You’ve got your pyjama pants? I ask. It wouldn’t do to get a chill in the night.

He’s got all he needs and, as always when we part for any length of time, we seem to have trouble with the idea of not seeing each other for a few days. I step into his arms and we hold each other close. I say “Come back to me safe and sound. I love you.”

“I love you too,” he tells me, then is gone.

***

Last night, I slept in our bed for the first time since November. Oh my! What I have been missing. The little twin in the office is a bumpy board in comparison.

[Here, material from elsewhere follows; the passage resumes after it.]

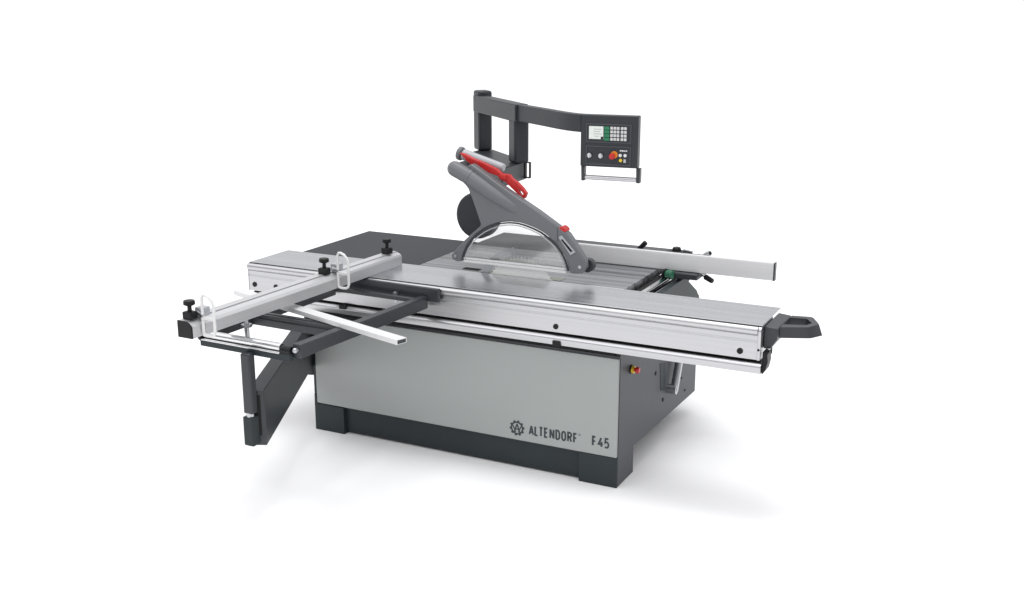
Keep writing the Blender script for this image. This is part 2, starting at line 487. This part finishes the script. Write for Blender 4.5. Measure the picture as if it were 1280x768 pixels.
# --- round guide bar and bracket for the rip fence, right of the cast table
cy('guide_bar', 'chrome', saw, (.950,.345,.862), (.950,1.30,.862), .019)
bx('bar_carrier', 'gap', saw, .9025, .926, .36, 1.28, .780, .870, 0.002)
b = B()
prism(b, [(.37,.62),(.37,.860),(.85,.861),(1.10,.852),(.992,.826),(1.145,.742),(1.205,.682),(1.205,.62)], 'x', 1.004, 1.030)
obj('bar_bracket', b, 'plinth', saw, 0.002)
bx('scale_strip', 'steel', saw, .9985, 1.0035, .37, .95, .852, .8635, 0.0005)

# --- blade guard
G0 = [(-0.003,0.965),(-0.031,0.96),(-0.058,0.968),(-0.067,0.991),(-0.045,1.016),(-0.021,1.044),(0.023,1.087),(0.066,1.125),(0.109,1.162),(0.113,1.183),(0.095,1.232),(0.072,1.293),(0.045,1.353),(0.012,1.390),(0.020,1.455),(0.060,1.480),(0.129,1.440),(0.239,1.374),(0.338,1.319),(0.437,1.266),(0.547,1.200),(0.574,1.183),(0.602,1.166),(0.633,1.127),(0.668,1.081),(0.697,1.04),(0.702,1.0),(0.681,0.969),(0.621,0.964)]
G1 = [(0.616,0.978),(0.609,0.998),(0.596,1.034),(0.573,1.073),(0.549,1.103),(0.522,1.125),(0.491,1.146),(0.46,1.164),(0.415,1.181),(0.37,1.193),(0.33,1.2),(0.284,1.2),(0.248,1.195),(0.211,1.186),(0.169,1.169),(0.13,1.149),(0.089,1.12),(0.056,1.088),(0.027,1.049),(0.008,1.009),(-0.002,0.978)]
b = B()
def inset_curve(c, d):
    cx, cz = .31, .96
    return [(cx+(x-cx)*(1-d), cz+(z-cz)*(1-d)) for x, z in c]
# front and back skins plus closing band: a hollow hood, open at the bottom
prism(b, G0 + G1, 'y', .335, .385)
gd = obj('blade_guard', b, 'guard', saw, 0.008, seg=3)
b = B(); prism(b, G0[9:21] + [(.549,1.121)] + inset_curve(G1, -.022)[5:16], 'y', .3290, .3355)
obj('cover_plate', b, 'guard', gd, 0.003)
# dark rim along the inside of the arch
b = B()
rim_o = inset_curve(G1, .006); rim_i = inset_curve(G1, .034)
prism(b, rim_o + rim_i[::-1], 'y', .3305, .3395); obj('arch_rim', b, 'dark', gd, 0.0)
b = B()
r2o = inset_curve(G1, .055); r2i = inset_curve(G1, .075)
prism(b, r2o + r2i[::-1], 'y', .3300, .3330); obj('shield_edge', b, 'paleplastic', gd, 0.0)
b = B(); gl = inset_curve(G1, .034); prism(b, gl, 'y', .3335, .3375); obj('glass_shield', b, 'glass', gd, 0.0)
b = B(); prism(b, gl, 'y', .3800, .3835); obj('glass_shield', b, 'glass', gd, 0.0)
b = B(); prism(b, [(.3315,.964),(.3315,.976),(.3345,.9765),(.3345,.980),(.3312,.9805),(.3312,.990),(.3396,.990),(.3396,.964)], 'x', .012, .598)
obj('shield_lip', b, 'white', gd, 0.001)
b = B(); tube(b, [(-.028,.322,1.452),(.05,.326,1.416),(.20,.334,1.330),(.30,.345,1.274),(.365,.366,1.238)], [.040,.040,.036,.030,.018], 24)
sd = obj('suction_tube', b, 'guard', gd, 0.0, smooth=50)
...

I had to make the bed first; the top sheet was all bunched up on one side, the duvet and over-blanket in disarray. The sheets haven’t been changed since November, and I stopped making the bed after several weeks of not sleeping in it. My dresser is still in the room and my clothes are in the closet, and so on, so I have never stopped going in there, and I prefer to look at a made bed. It’s a feng shui thing as well as an esthetic preference, as well as the simple fact that I felt I was doing Fella a kindness by making the bed — an easy spreading and smoothing of the covers — so that it would be an appealing place for him to crawl into at night (I can be extremely pissed off at you, but will still kill you with kindness). I had to take myself in hand in order to leave the bed unmade; I still have the urge to fix it, even though I don’t sleep in it anymore.

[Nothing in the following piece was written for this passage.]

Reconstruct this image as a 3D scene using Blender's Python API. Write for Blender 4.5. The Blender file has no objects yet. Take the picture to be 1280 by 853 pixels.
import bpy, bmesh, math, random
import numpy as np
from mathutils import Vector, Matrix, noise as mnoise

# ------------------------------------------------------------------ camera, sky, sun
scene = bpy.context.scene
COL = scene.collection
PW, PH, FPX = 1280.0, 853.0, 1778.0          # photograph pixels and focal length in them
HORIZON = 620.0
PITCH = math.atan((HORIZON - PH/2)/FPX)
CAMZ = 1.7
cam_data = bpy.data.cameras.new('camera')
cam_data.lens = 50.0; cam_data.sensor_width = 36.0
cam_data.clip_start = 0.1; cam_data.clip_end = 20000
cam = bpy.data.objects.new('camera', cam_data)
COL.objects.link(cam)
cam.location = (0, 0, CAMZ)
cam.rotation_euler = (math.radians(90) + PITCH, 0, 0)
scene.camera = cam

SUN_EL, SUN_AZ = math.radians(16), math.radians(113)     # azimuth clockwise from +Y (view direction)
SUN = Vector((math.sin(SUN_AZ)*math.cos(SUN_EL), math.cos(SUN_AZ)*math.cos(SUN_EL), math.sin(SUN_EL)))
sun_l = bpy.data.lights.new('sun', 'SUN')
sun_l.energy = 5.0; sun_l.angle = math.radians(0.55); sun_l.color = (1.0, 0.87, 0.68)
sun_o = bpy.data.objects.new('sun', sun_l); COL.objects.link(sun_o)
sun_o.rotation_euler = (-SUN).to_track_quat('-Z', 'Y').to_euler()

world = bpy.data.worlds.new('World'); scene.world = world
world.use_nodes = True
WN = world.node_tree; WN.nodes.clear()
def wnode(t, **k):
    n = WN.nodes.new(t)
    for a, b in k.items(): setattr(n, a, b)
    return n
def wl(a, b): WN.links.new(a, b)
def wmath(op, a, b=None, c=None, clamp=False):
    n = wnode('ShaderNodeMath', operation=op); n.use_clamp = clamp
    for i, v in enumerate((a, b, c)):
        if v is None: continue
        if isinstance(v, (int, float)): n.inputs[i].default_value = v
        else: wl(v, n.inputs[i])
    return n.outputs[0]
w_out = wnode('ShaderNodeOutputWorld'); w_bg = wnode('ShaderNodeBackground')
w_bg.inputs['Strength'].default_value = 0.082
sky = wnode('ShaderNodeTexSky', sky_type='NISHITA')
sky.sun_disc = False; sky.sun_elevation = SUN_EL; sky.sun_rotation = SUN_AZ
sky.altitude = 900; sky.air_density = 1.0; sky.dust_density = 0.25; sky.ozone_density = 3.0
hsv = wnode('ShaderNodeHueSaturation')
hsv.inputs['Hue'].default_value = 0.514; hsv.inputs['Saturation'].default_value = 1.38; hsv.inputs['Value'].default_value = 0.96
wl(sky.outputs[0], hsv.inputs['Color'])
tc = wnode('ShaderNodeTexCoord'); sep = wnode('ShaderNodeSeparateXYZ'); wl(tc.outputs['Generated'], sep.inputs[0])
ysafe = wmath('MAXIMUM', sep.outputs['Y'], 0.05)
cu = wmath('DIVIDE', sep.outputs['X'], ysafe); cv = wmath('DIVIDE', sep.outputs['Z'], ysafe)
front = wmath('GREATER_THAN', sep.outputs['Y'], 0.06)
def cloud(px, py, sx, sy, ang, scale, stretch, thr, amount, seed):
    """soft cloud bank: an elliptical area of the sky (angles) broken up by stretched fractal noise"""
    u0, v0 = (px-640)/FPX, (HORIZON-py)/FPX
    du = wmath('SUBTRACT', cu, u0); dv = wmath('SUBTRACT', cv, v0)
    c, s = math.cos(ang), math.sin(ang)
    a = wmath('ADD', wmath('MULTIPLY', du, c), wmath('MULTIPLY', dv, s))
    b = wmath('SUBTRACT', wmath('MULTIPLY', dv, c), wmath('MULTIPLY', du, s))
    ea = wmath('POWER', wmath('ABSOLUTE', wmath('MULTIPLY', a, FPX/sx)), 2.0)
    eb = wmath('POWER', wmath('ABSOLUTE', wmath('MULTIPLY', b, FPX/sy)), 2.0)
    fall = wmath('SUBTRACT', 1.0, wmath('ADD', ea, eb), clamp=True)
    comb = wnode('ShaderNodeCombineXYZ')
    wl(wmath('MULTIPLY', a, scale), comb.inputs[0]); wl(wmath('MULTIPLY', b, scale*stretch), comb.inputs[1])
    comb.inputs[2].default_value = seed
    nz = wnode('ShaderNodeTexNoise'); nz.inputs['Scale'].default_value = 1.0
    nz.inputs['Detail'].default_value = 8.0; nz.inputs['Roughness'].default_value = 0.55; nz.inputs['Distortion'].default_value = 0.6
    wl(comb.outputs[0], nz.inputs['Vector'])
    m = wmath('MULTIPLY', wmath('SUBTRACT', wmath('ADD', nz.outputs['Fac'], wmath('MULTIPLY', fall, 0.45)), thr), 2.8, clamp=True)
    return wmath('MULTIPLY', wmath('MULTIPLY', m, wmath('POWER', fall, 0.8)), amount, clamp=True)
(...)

It would also be a kindness to change the sheets for him, but I haven’t allowed myself to do it. It’s not my job to look after him, particularly when he not only doesn’t appreciate it but insists there are no benefits to him of my presence in our home, and so if he wants to sleep in the same sheets for the rest of his life — well, not my problem! Except that I’m going to sleep there again tonight, and dammit, I’m changing the sheets first.

You may wonder why I moved out of the master bedroom instead of kicking him out. Usually it’s the husband who ends up in the doghouse, isn’t it? Two reasons: he’s stubborn and will only go when he feels he’s done something wrong (come home late and drunk, for instance, which thankfully isn’t frequent; otherwise he insists it’s his bedroom), and he really feels he is above reproach and does not need to meet me halfway; and he has difficulties with his back and needs a decent bed, while I’m more flexible. It was just easier for me to sleep in the office than to try to shift him; I can’t be bothered with the territorial struggle.

But one night back in the queen-size and I awake in the morning to find myself considering moving back into it for good. Soft! Oh my. But no; I guess it’s time to bite the bullet and purchase a better mattress for the twin bed.